Jeśli chodzi o rannych, to jeden z nich został przetransportowany na lotnisko, opatrzony przez wojskowych lekarzy i ma zostać ewakuowany do Wielkiej Brytanii, a drugim rannym jest dziecko, które przebywa w szpitalu w Kabulu. Jedna z dwóch rannych osób pochodziła z czwartej rodziny.
"Czwartkowy nikczemny atak podkreśla niebezpieczeństwa stojące przed mieszkańcami Afganistanu i potwierdza, dlaczego robimy wszystko, co w naszej mocy, aby wydostać ludzi. Oferujemy wsparcie konsularne ich rodzinom. Nie odwrócimy się od tych, którzy zwracają się do nas w potrzebie i nigdy nie damy się zastraszyć terrorystom" - zapewnił szef brytyjskiej dyplomacji.
Liczba ofiar czwartkowego zamachu, do którego przyznał się miejscowy odłam tzw. Państwa Islamskiego (IS), nie jest jeszcze ustalona. Wiadomo o co najmniej 95 ofiarach śmiertelnych, ale w wczoraj w mediach pojawiły się doniesienia, że ta liczba może sięgnąć nawet 150. Wśród zabitych jest 13 amerykańskich żołnierzy.
Jeszcze w czwartek brytyjskie ministerstwo obrony potwierdziło, że w atakach nie ucierpiał żaden z brytyjskich żołnierzy.

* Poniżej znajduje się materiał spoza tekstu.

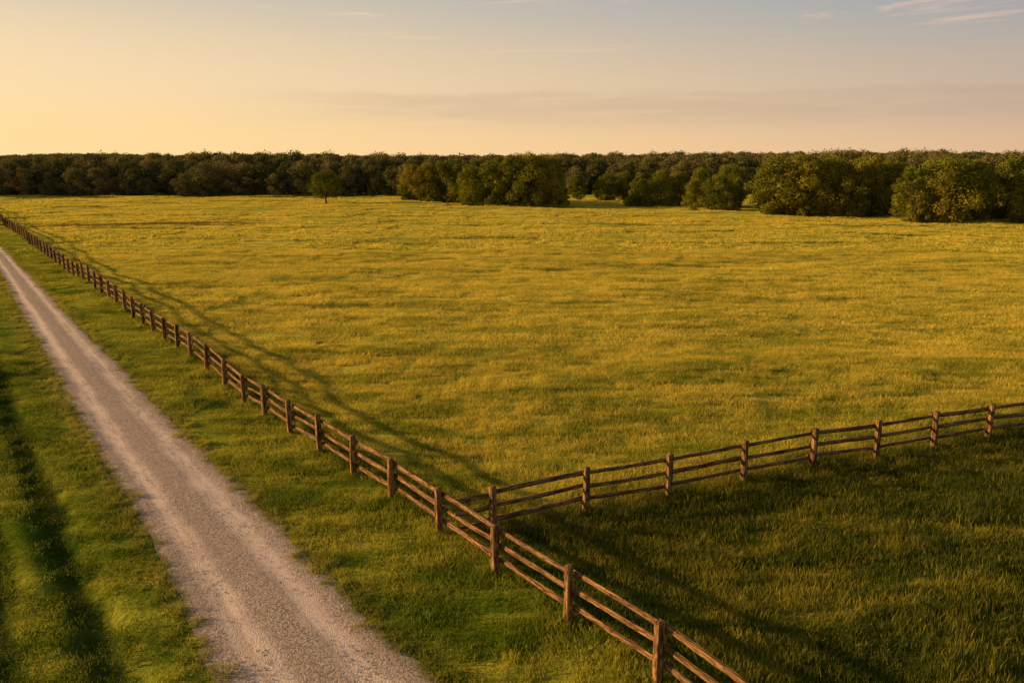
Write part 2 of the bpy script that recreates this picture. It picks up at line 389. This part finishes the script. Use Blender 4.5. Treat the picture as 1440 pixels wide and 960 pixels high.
for s in np.arange(-8,50,.6):
    for u in np.arange(-1.4,1.5,.5):
        wgt=.1+.6*min(1,abs(abs(u)-.86)/.4)
        if random.random()<wgt:
            dd=road_c(s)+u+random.uniform(-.2,.2); p=FD*(s+random.uniform(-.2,.2))+FN*dd; P_.append((p[0],p[1],.035))
n=len(P_); r=np.zeros((n,3)); r[:,2]=rng.uniform(0,6.28,n)
scatter('gravel',P_,r,np.ones((n,3)),rng.integers(0,4,n),sp)

# ---------------------------------------------------------------- trees
def make_tree(name,seed,H=10.,R=3.6,lo=.12,nb=34,nl=260,lf=.30,leafm=None):
    r=np.random.default_rng(seed); verts=[];faces=[];rn=[];cl=[];mi=[]
    def tube(pts,rad):
        m=6; b0=len(verts)
        for p,q in zip(pts,rad):
            for j in range(m):
                a=j/m*6.283; verts.append((p[0]+q*math.cos(a),p[1]+q*math.sin(a),p[2])); rn.append(0);cl.append(0)
        for i in range(len(pts)-1):
            for j in range(m): faces.append((b0+i*m+j,b0+i*m+(j+1)%m,b0+(i+1)*m+(j+1)%m,b0+(i+1)*m+j)); mi.append(0)
    tr=np.array([(0,0,-.2),(r.normal(0,.1),r.normal(0,.1),H*.15),(r.normal(0,.2),r.normal(0,.2),H*.35),(r.normal(0,.3),r.normal(0,.3),H*.6),(r.normal(0,.3),r.normal(0,.3),H*.85)])
    tube(tr,[H*.032,H*.022,H*.018,H*.011,H*.004])
    blobs=[]
    for i in range(nb):
        t=(i+.5)/nb; z=lo+(.93-lo)*t
        prof=math.sin(math.pi*min(1,max(0,(z-lo+.10)/(1.08-lo+.06)))**.85)
        a=i*2.4+r.normal(0,.4); rr=R*prof*r.uniform(.45,.95)
        br=R*r.uniform(.20,.42)*(.75+.35*prof)
        blobs.append((rr*math.cos(a),rr*math.sin(a),z*H-br*.35,br))
    blobs.append((0,0,H*.62,R*.45)); blobs.append((r.normal(0,.4),r.normal(0,.4),H*.88-R*.1,R*.3))
    for (x,y,z,br) in blobs[::2]:
        k=min(.75,max(.15,(z/H)*.7)); p=np.array([0,0,H*k]); q=np.array([x,y,z]); mid=(p+q)/2+np.array([0,0,.3])
        tube([p,mid,q],[H*.010,H*.007,H*.002])
    for (x,y,z,br) in blobs:
        tone=r.uniform(0,1)
        n=int(nl*(br/(R*.33))**1.6)
        dv=r.normal(0,1,(n,3)); dv/=np.linalg.norm(dv,axis=1)[:,None]
        rad=br*(r.uniform(.35,1.12,n)**.6)*(1+.18*np.sin(dv[:,0]*7+x)*np.cos(dv[:,1]*6+y))
        P=np.array([x,y,z])+dv*rad[:,None]*np.array([1,1,.82])
        nr=dv+r.normal(0,.5,(n,3)); nr/=np.linalg.norm(nr,axis=1)[:,None]
        t1=np.cross(nr,r.normal(0,1,(n,3))); t1/=np.linalg.norm(t1,axis=1)[:,None]; t2=np.cross(nr,t1)
        s=lf*r.uniform(.5,1.2,n)[:,None]*.5
        for k in range(n):
            if P[k,2]<.05: continue
            b0=len(verts)
            verts.extend([tuple(P[k]-t1[k]*s[k]),tuple(P[k]+t2[k]*s[k]*.7),tuple(P[k]+t1[k]*s[k]),tuple(P[k]-t2[k]*s[k]*.7)])
            faces.append((b0,b0+1,b0+2,b0+3)); mi.append(1); q=r.random(); rn.extend([q]*4); cl.extend([tone]*4)
    return mesh_obj(name,verts,faces,[m_bark,leafm or m_leaf],attrs={'rnd':rn,'clump':cl},mat_idx=mi,do_link=False)
TV=[make_tree('oak_shape_%d'%i,400+i,R=[3.4,4.0,3.7,3.2,4.2,3.6][i],lo=[.10,.06,.12,.08,.05,.10][i],nb=[36,44,38,32,46,40][i],nl=[300,280,300,300,280,290][i]) for i in range(6)]
lone=make_tree('lone_shape',455,R=4.5,lo=.30,nb=36,nl=320,lf=.32)
def place(me,x,y,h,w=1.0,name='oak_tree'):
    o=link(bpy.data.objects.new(name,me)); k=h/10.
    o.location=(x,y,float(terrain(x,y))); o.scale=(k*w,k*w*random.uniform(.9,1.1),k*1.02); o.rotation_euler=(0,0,random.uniform(0,6.28)); return o
place(lone.data,-46,200,8.5,1.02)
T=[(-26,210,9.6),(-22,209,10.1),(-17.5,208,10.7),(-13,206,10.4),
   (-9.5,190,9.9),(-5,188,10.8),(0,187,11.8),(4.5,186.5,12.2),(8.6,188,11.5),(-2.5,196,11.5),(3,197,12),(7.5,197,11.8),
   (17,212,6.8),(25,213,7.4),(29.5,214,7.8),
   (30,190,8.2),(34.5,188,8.7),(39.5,190,8.2),
   (38.5,171,6.8),(43,169,7.9),(47,172,7.4),(42,182,9.0),(48,180,9.8),
   (51.5,159,11.0),(56.5,157,12.1),(61,158,11.6),(66,157,11.1),(70.5,158,11.8),(75,160,10.6),(54,168,11.6),(60,168,11.8),(66,168,11.6),(73,168,11.5),
   (70,141.5,9.8),(75,140,11.4),(80,141.5,10.8),(84,146,9.2),(78,150,11.2),(85,153,11.1),(88,139,9.8),(93,140,11.4),(98,138,11.1),(92,150,11.5),(103,141,11)]
for i,(x,y,h) in enumerate(T): place(TV[i%6].data,x,y,h,random.uniform(.88,1.18))
sh=[make_tree('shrub_shape_%d'%i,480+i,H=10,R=6.0,lo=.02,nb=22,nl=240,lf=.8) for i in range(2)]
SP=[];
for (x,y,h) in T:
    if h<7.9: continue
    for _ in range(3): SP.append((x+random.uniform(-3.,3.),y-random.uniform(-1.5,2.2),random.uniform(.16,.36)))
n=len(SP); S=np.array(SP); r=np.zeros((n,3)); r[:,2]=rng.uniform(0,6.28,n)
scatter('undergrowth_shrubs',np.stack([S[:,0],S[:,1],terrain(S[:,0],S[:,1])],1),r,np.stack([S[:,2]]*3,1),rng.integers(0,2,n),sh)
DV=[make_tree('wood_shape_%d'%i,500+i,R=[3.9,4.4,3.6,4.1][i],lo=.05,nb=30,nl=170,lf=.42,leafm=m_leaf2) for i in range(4)]
D=[]
for x in np.arange(-290,-28,5.4):
    D.append((x+random.uniform(-2,2),239+random.uniform(-5,3)+2.5*math.sin(x*.09),random.choice([5.5,7.0,8.6,9.4,10.0,10.6])))
    D.append((x+random.uniform(-2,2),247+random.uniform(-3,3),random.uniform(8.4,11.6)))
for x in np.arange(-40,300,5.):
    D.append((x+random.uniform(-1.5,1.5),252+random.uniform(-4,4),random.uniform(7.5,10.4)))
    D.append((x+random.uniform(-2,2),262+random.uniform(-3,3),random.uniform(9.4,11.4)))
y=262.
while y<1100:
    spc=7.5+ (y-258)*.03; x=-y*.85
    while x<y*.85:
        hh=(10.9+1.4*math.sin(x*.021+y*.013)+1.1*math.sin(x*.0071-y*.004+2)+random.uniform(-1.4,1.6))*(1.0+(y-258)*.00026)
        D.append((x+random.uniform(-.4,.4)*spc,y+random.uniform(-.4,.4)*spc,hh)); x+=spc
    y+=spc*1.3
D=np.array(D); n=len(D); r=np.zeros((n,3)); r[:,2]=rng.uniform(0,6.28,n)
k=D[:,2]/10; wsc=k*rng.uniform(.95,1.3,n)*(1+np.clip((D[:,1]-300)/600,0,1.6))
scatter('distant_forest',np.stack([D[:,0],D[:,1],np.zeros(n)],1),r,np.stack([wsc,wsc,k],1),rng.integers(0,4,n),DV)

# ---------------------------------------------------------------- sky: physical sky + warm evening haze + thin cloud
w=bpy.data.worlds.new('World'); scene.world=w; w.use_nodes=True; nt=w.node_tree; nt.nodes.clear(); b=NB(nt)
sky=b.n('ShaderNodeTexSky',sky_type='NISHITA'); sky.sun_disc=False
sky.sun_elevation=math.radians(SUN_EL); sky.sun_rotation=math.radians(SUN_AZ)
sky.air_density=1.0; sky.dust_density=2.0; sky.ozone_density=1.0
D_=b.n('ShaderNodeTexCoord').outputs['Generated']
sep=b.n('ShaderNodeSeparateXYZ'); nt.links.new(D_,sep.inputs[0]); z=sep.outputs[2]
az=math.radians(-72)
toward=b.dot(D_,(math.sin(az),math.cos(az),0))
tw=b.mr(toward,-.40,.78,0,1,False)
zs=b.math('ADD',z,b.math('MULTIPLY',b.math('SUBTRACT',tw,.5),-.03))
low=b.mix(tw,C(.74,.46,.28),C(1.05,.74,.35))
mid=b.mix(tw,C(.52,.40,.32),C(.97,.73,.43))
top=b.mix(tw,C(.28,.34,.40),C(.62,.56,.46))
haze=b.mix(b.mr(zs,.0,.085),low,mid); haze=b.mix(b.mr(zs,.070,.205),haze,top)
skyc=b.vmul(sky.outputs[0],(.13,.13,.13))
col=b.mix(b.mr(z,.16,.6),haze,skyc)
# long bank of thin stratus, lumpy upper edge
lump=b.noise(b.vmul(D_,(7,7,14.)),1.0,5,.6,.3)
ctop=b.math('ADD',b.math('MULTIPLY',b.math('SUBTRACT',lump,.5),.036),.076)
bandm=b.math('MULTIPLY',b.mr(z,.022,.060),b.mr(b.math('SUBTRACT',z,ctop),-.006,.004,1,0))
side=b.mr(tw,.90,.66)
cn=b.noise(b.vmul(D_,(3,3,40.)),1.5,6,.6,.5)
body=b.math('ADD',b.math('MULTIPLY',b.mr(cn,.38,.62),.65),.35)
cband=b.math('MULTIPLY',b.math('MULTIPLY',bandm,side),body)
col=b.mix(b.math('MULTIPLY',cband,.55),col,b.mix(tw,C(.48,.345,.265),C(.76,.53,.335)))
cn2=b.noise(b.vmul(D_,(4,4,42.)),1.3,6,.62,.6)
wisps=b.math('MULTIPLY',b.mr(cn2,.56,.70),b.mr(z,.085,.14))
col=b.mix(b.math('MULTIPLY',wisps,.65),col,b.mix(tw,C(.70,.48,.38),C(.92,.72,.48)))
bg=b.n('ShaderNodeBackground'); bg.inputs[1].default_value=1.0
nt.links.new(col,bg.inputs[0]); out=b.n('ShaderNodeOutputWorld'); nt.links.new(bg.outputs[0],out.inputs[0])

# ---------------------------------------------------------------- sun
L=bpy.data.lights.new('sun','SUN'); L.energy=6.6; L.angle=math.radians(.6); L.color=(1,.675,.34)
so=link(bpy.data.objects.new('sun',L))
az=math.radians(SUN_AZ); el=math.radians(SUN_EL)
sd=Vector((math.sin(az)*math.cos(el),math.cos(az)*math.cos(el),math.sin(el)))
so.rotation_euler=(-sd).to_track_quat('-Z','Y').to_euler(); so.location=(-60,20,40)

# ---------------------------------------------------------------- camera
cam=bpy.data.cameras.new('camera'); cam.lens=28; cam.sensor_width=36; cam.clip_end=9000; cam.clip_start=.1
co=link(bpy.data.objects.new('camera',cam)); co.location=(0,0,11); co.rotation_euler=(math.radians(90-12.97),0,0)
scene.camera=co
scene.view_settings.view_transform='Standard'; scene.view_settings.look='None'; scene.view_settings.exposure=0
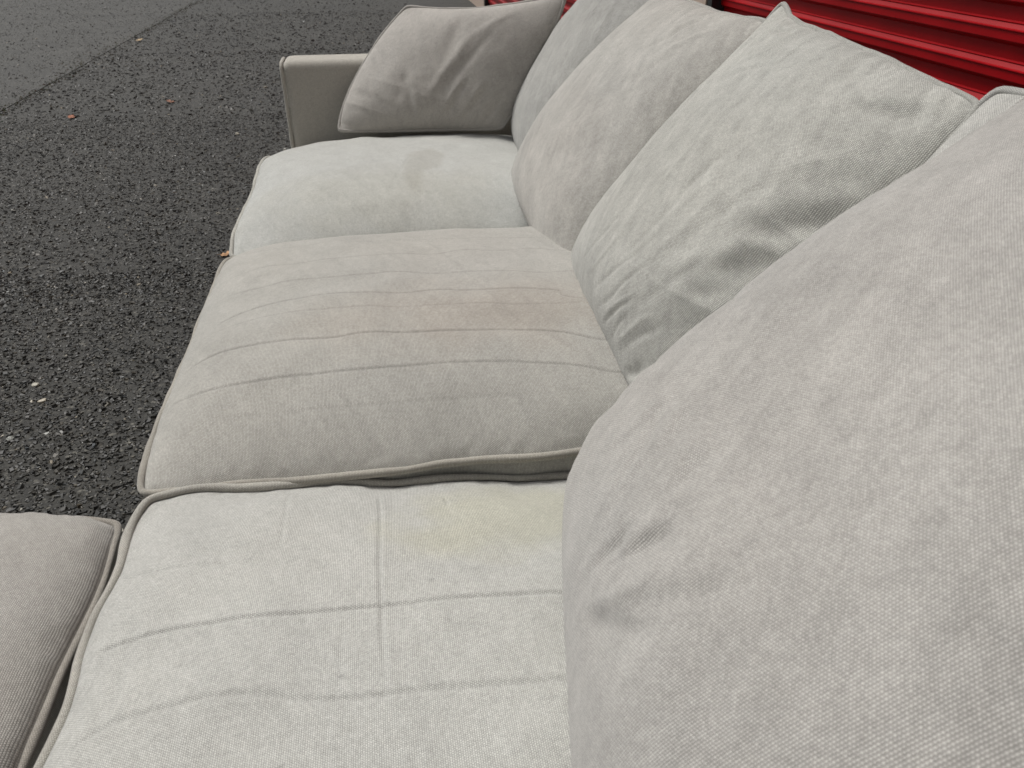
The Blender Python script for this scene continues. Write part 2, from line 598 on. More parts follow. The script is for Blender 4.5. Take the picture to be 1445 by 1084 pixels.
def even(loop, step=0.006, sm=2):
    P = np.vstack([loop, loop[:1]])
    L = np.r_[0, np.cumsum(np.linalg.norm(np.diff(P, axis=0), axis=1))]
    n = max(20, int(L[-1] / step))
    t = np.linspace(0, L[-1], n, endpoint=False)
    Q = np.stack([np.interp(t, L, P[:, i]) for i in range(3)], -1)
    for _ in range(sm):
        Q = 0.5 * Q + 0.25 * (np.roll(Q, 1, 0) + np.roll(Q, -1, 0))
    return Q


def border(G):
    return np.vstack([G[:-1, 0], G[-1, :-1], G[:0:-1, -1], G[0, :0:-1]])


def spaced(n, k=0.55):
    a = np.linspace(-1, 1, n)
    return (1 - k) * a + k * np.sin(a * np.pi / 2)


def nap_tint(U, V, base, seed, amt=0.07, warm=0.011):
    f = fbm(U * 7, V * 7, 5, seed)
    g = fbm(U * 3.2 + 5, V * 3.2, 3, seed + 50)
    ca, sa_ = math.cos(0.5), math.sin(0.5)
    P, Q = U * ca + V * sa_, -U * sa_ + V * ca
    st = 1.2 * fbm(P * 85, Q * 20, 4, seed + 90) + 0.8 * fbm(U * 24, V * 44, 4, seed + 120) + 0.9 * fbm(U * 150, V * 110, 3, seed + 140)
    k = (1 + amt * f + amt * 0.9 * st)[..., None] * np.ones(3)
    k = k * (1 + warm * g[..., None] * np.array([1.0, 0.0, -1.2]))
    return base * k


def seat_geo(p):
    """top grid of a boxed seat cushion; returns the points, the flat coordinates and the tint"""
    nu, nv = p.get('n', (300, 300))
    s, t = np.meshgrid(spaced(nu, 0.3), spaced(nv, 0.3), indexing='ij')
    hx, hy = (p['x1'] - p['x0']) / 2, (p['y1'] - p['y0']) / 2
    kr = p.get('corner', 0.007)
    seed = p['seed']
    x = s * (hx - kr * np.abs(t) ** 9)
    y = t * (hy - kr * np.abs(s) ** 9)
    U, V = s * hx, t * hy
    x = x + 0.004 * vnoise(t * 4.5, s * 0 + 3, seed) * s ** 4
    y = y + 0.004 * vnoise(s * 4.5, t * 0 + 8, seed + 3) * t ** 4
    fx = np.clip(1 - np.abs(s) ** p.get('px', 4), 0, 1) ** p.get('qx', 0.5)
    tn = np.where(t < 0, 1 - np.abs(t) ** p.get('pn', 2.6), 1 - np.abs(t) ** p.get('pf', 3.2))
    fy = np.clip(tn, 0, 1) ** np.where(t < 0, p.get('qn', 0.75), p.get('qf', 0.6))
    z = p['crown'] * fx * fy
    z = z + 0.004 * fbm(U * 5, V * 5, 3, seed + 9) * fx * fy
    ed = np.minimum(hx - np.abs(U), hy - np.abs(V))
    z = z + 0.0013 * vnoise(U * 75, V * 75, seed + 60) * np.exp(-((ed - 0.008) / 0.010) ** 2)
    ze = p['zedge'](s, t) + 0.0022 * vnoise(s * 7, t * 7, seed + 21)
    tint = nap_tint(U, V, p.get('base', GREY), seed, p.get('amt', 0.06))
    if 'detail' in p:
        z, tint = p['detail'](U, V, s, t, z, tint)
    x = x + (p['x0'] + p['x1']) / 2
    y = y + (p['y0'] + p['y1']) / 2
    return np.stack([x, y, ze + z], -1), U, V, tint


def seat_cushion(name, p, label, cat, group):
    G, U, V, tint = seat_geo(p)
    nu, nv = G.shape[:2]
    root = empty(name, ((p['x0'] + p['x1']) / 2, (p['y0'] + p['y1']) / 2, p['bottom']))
    rz = p.get('rz', 0)
    root.rotation_euler = (0, 0, rz)
    tag(root, label, cat, group)
    o = np.array(root.location)
    loop = border(G)
    tl = border(np.concatenate([tint, np.zeros_like(tint[..., :0])], -1))
    n = len(loop)
    # boxing band
    ctr = loop.mean(0)
    zb = p['bottom'] + 0.012
    rows = []
    L = np.r_[0, np.cumsum(np.linalg.norm(np.diff(loop, axis=0), axis=1))]
    uvr = []
    K = 9
    for k in range(K):
        f = k / (K - 1)
        q = loop.copy()
        q[:, 2] = loop[:, 2] * (1 - f) + zb * f
        d = loop[:, :2] - ctr[:2]
        d /= np.linalg.norm(d, axis=1)[:, None]
        bul = math.sin(math.pi * f) * 0.007 - 0.002
        q[:, :2] += d * (bul + 0.003 * vnoise(L * 9, L * 0 + f * 3, p['seed'] + 77)[:, None] * math.sin(math.pi * f))
        rows.append(q)
        uvr.append(np.stack([L, np.full(n, -f * 0.15)], -1))
    band = np.stack(rows, 0)
    bi = np.arange(K * n).reshape(K, n)
    Fb = np.stack([bi[:-1], bi[1:], np.roll(bi[1:], -1, 1), np.roll(bi[:-1], -1, 1)], -1).reshape(-1, 4)
    bot = G.copy()
    bot = bot[::10, ::10]
    Vt = np.vstack([G.reshape(-1, 3), band.reshape(-1, 3)])
    F = np.vstack([grid_faces(nu, nv), Fb + nu * nv])
    uv = np.vstack([np.stack([U, V], -1).reshape(-1, 2), np.vstack(uvr)])
    tt = np.vstack([tint.reshape(-1, 3), np.tile(tl, (K, 1))])
    link('cover', np_mesh('seat_cover', Vt - o, F, uv, tt), FAB, root)
    # underside
    bo = rows[-1]
    me = np_mesh('underside', np.vstack([bo, [[ctr[0], ctr[1], zb]]]) - o,
                 np.array([[(i + 1) % n, i, n] for i in range(n)]), np.vstack([bo[:, :2], [ctr[:2]]]), np.tile(tl.mean(0), (n + 1, 1)))
    link('underside', me, FAB, root)
    for k, (lp, sd_) in enumerate(((loop, 1), (rows[-1], 2))):
        q = even(lp, 0.006, 3)
        d = q[:, :2] - ctr[:2]
        d /= np.linalg.norm(d, axis=1)[:, None]
        q = q.copy()
        q[:, :2] += d * 0.003
        q[:, 2] += 0.0035 if k == 0 else 0
        Vp, Fp, up = tube(q, p.get('pipe', 0.0046), seed=p['seed'] + sd_)
        pt = p.get('base', GREY) * np.array([0.86, 0.83, 0.79])
        tn = 1 + 0.10 * vnoise(up[:, 0] * 20, up[:, 0] * 0, p['seed'] + 5)
        link('piping', np_mesh('piping', Vp - o, Fp, up, pt[None] * tn[:, None]), FAB, root)
    return root


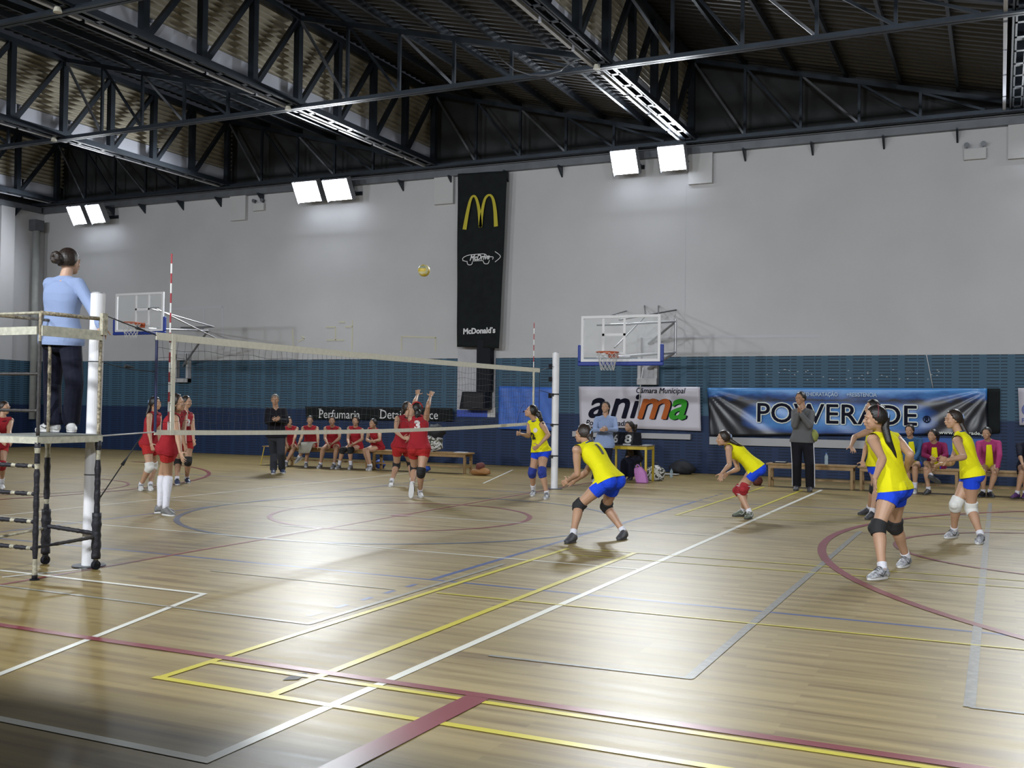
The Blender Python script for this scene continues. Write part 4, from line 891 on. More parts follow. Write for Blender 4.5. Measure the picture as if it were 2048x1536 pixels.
def head_parts(bm, hc, f, u, s):
    l = u.cross(f).normalized()
    A = (l, f, u)
    sphere(bm, hc + u*.018*s - f*.012*s, (.074*s, .094*s, .100*s), 20, A)                 # cranium
    sphere(bm, hc - u*.035*s + f*.022*s, (.058*s, .066*s, .072*s), 16, A)                # face
    sphere(bm, hc - u*.082*s + f*.046*s, (.034*s, .036*s, .030*s), 12, A)                # chin
    limb(bm, hc - u*.008*s + f*.084*s, hc - u*.032*s + f*.098*s, .008*s, .013*s, n=8)        # nose
    for k in (-1, 1):
        sphere(bm, hc + l*k*.036*s - u*.028*s + f*.062*s, (.022*s, .018*s, .022*s), 10, A)     # cheek
        sphere(bm, hc + l*k*.030*s + u*.018*s + f*.076*s, (.022*s, .012*s, .010*s), 10, A)     # brow
        sphere(bm, hc + l*k*.074*s - u*.010*s - f*.005*s, (.009*s, .020*s, .030*s), 10, A)     # ear
    sphere(bm, hc - u*.060*s + f*.082*s, (.024*s, .012*s, .012*s), 10, A)                # lips
def face_bits(me, hc, f, u, s):
    """eyes, brows and lips added to the body mesh as small dark / red surfaces"""
    bm = bmesh.new(); bm.from_mesh(me); l = u.cross(f).normalized(); A = (l, f, u)
    for k in (-1, 1):
        sphere(bm, hc + l*k*.031*s + u*.000*s + f*.0775*s, (.014*s, .009*s, .0085*s), 10, A, mi=2); sphere(bm, hc + l*k*.031*s + f*.0835*s, (.0065*s, .005*s, .0065*s), 8, A, mi=1)
        sphere(bm, hc + l*k*.031*s + u*.024*s + f*.083*s, (.019*s, .006*s, .0045*s), 8, A, mi=1)
    sphere(bm, hc - u*.058*s + f*.091*s, (.022*s, .006*s, .007*s), 10, A, mi=3)
    bm.to_mesh(me); bm.free()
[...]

Od 13 sierpnia Brytyjczycy ewakuowali z Afganistanu 13 708 osób, natomiast pozostało w nim jeszcze ok. 800-1100 uprawnionych do wyjazdu do Wielkiej Brytanii Afgańczyków i 100-150 obywateli brytyjskich. Jak sprecyzowało ministerstwo obrony, 7 975 spośród ewakuowanych to Afgańczycy, którzy pracowali dla brytyjskich wojsk bądź ambasady i ich rodziny oraz inne szczególnie narażone na niebezpieczeństwo osoby, ok. 4 000 to obywatele Wielkiej Brytanii, zaś reszta to personel ambasad i obywatele innych państw.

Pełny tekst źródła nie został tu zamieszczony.